Bootcamp Schedule:
Date Time Location Topic
Thursday - 1/25/24 5:30 - 6:30 PM Seigle 208 Information Meeting - What is a CTF?
Monday - 1/29/24 5:30 - 7 PM Jubel 121 Linux Environment and CLI, Shell, Python Scripting
Monday - 2/5/24 5:30 - 7 PM Jubel 121 Web Security and Cryptography
Monday - 2/12/24 5:30 - 7 PM Jubel 121 Steganography and Forensics
Monday - 2/19/24 5:30 - 7 PM Jubel 121 Reverse Engineering and Pwn
Introduction

All members are welcome, but we require new members participate in the CTF bootcamp to join. The bootcamp will help guide you through the basics of CTF challenges and give you a foundation of knowledge to build off. CTF challenges are often broken into different categories, so we will do the same here, teaching the fundamentals for each topic along with tools that are used for challenges in that topic. We will also give practice challenges to go through as a way to solidy your knowledge. The only way to really improve at CTFs is to practice and struggle through challenges!
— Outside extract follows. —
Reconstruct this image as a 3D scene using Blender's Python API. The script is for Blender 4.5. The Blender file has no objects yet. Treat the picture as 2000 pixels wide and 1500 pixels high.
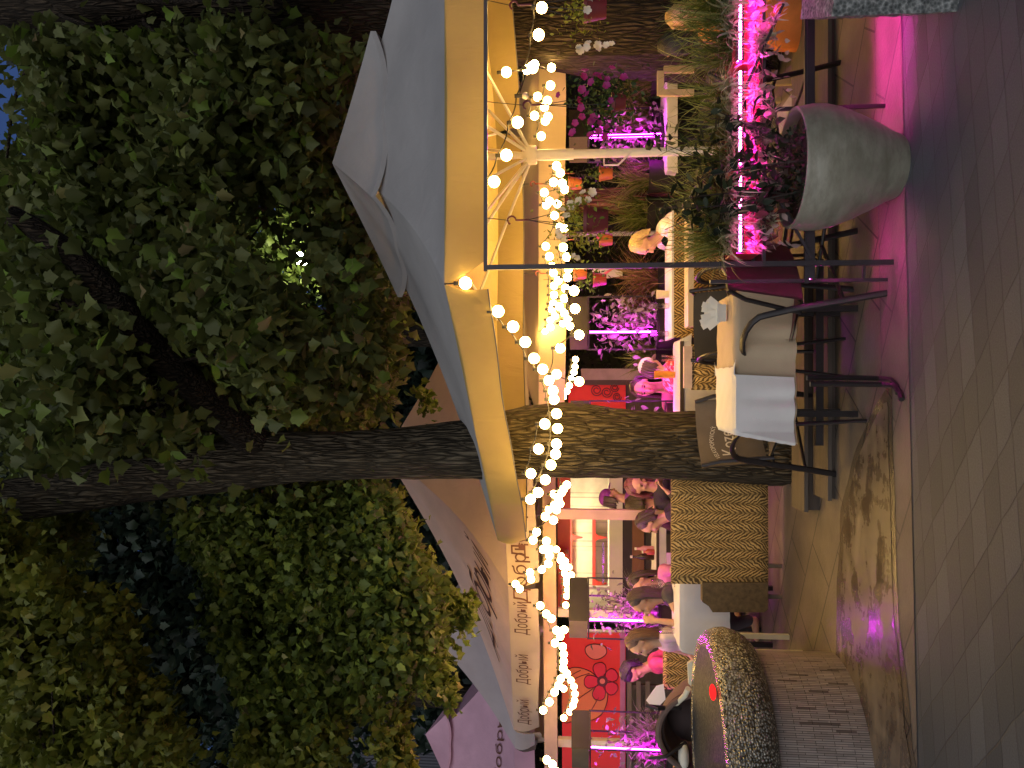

Go to our custom pwn.college dojo to see the challenges associated with the bootcamp. In the dojo, each topic will have its own module to work through. Note: you must make an account before accessing the dojo. You can also see the materials associated with each bootcamp meeting.

Linux CLI and Python Scripting

Before we go into the different CTF topics, it is important that everyone is familiar with a Linux environment and the different ways they may be expected to interact with and solve challenges. Therefore, this topic will introduce the Linux command line and interacting with processes/connections using python scripts.

Web Security

Given a web page, can you find the flag? Easier challenges will hide the flag on the client side, whereas intermediate to hard challenges involve using the APIs provided on the web page to gain unauthorized access to data on the server. This can include SQL injections, client-side authorization, weak server-side authorization checks, and much more. More advanced web challenges can also fall into the pwn category.

Cryptography

Being the mathematical side of cybersecurity, cryptographic challenges include almost any challenge involving mathematical calculations. Most often, the challenge encrypts the flag, and the goal is to decrypt the flag by finding a mistake in the encryption. Both standard and custom cryptographic techniques are used, making this category go in-hand with reverse engineering.

Steganography and Forensics

Steganography (steg) and forensics focus on extracting the flag from obscured data. Steg is the practice of hiding information (the flag) inside files, most commonly images, without an observable change in the file. Forensics focuses on broken or obscure data formats that must be analyzed in order to find the flag. One such example is using Wireshark to analyze network traffic and extract the hidden flag.

Reverse Engineering

Reverse engineering is a skill needed by almost any challenge. Simply put, given code, you need to determine what it does. Reverse engineering also presents its own type of challenges which give code that performed complex operations on the flag and must be reversed to get back to the original flag.

Pwn

Referring broadly to the act of finding and executing a vulnerability in a program, pwn is the category that is most similar to hacking. We will focus on binary exploitation (pwn applied to binaries). Binary exploitation focuses on taking control of the low-level systems that control a running process. This can then be used to run arbitrary instructions and gain unauthorized access to files, such as the flag!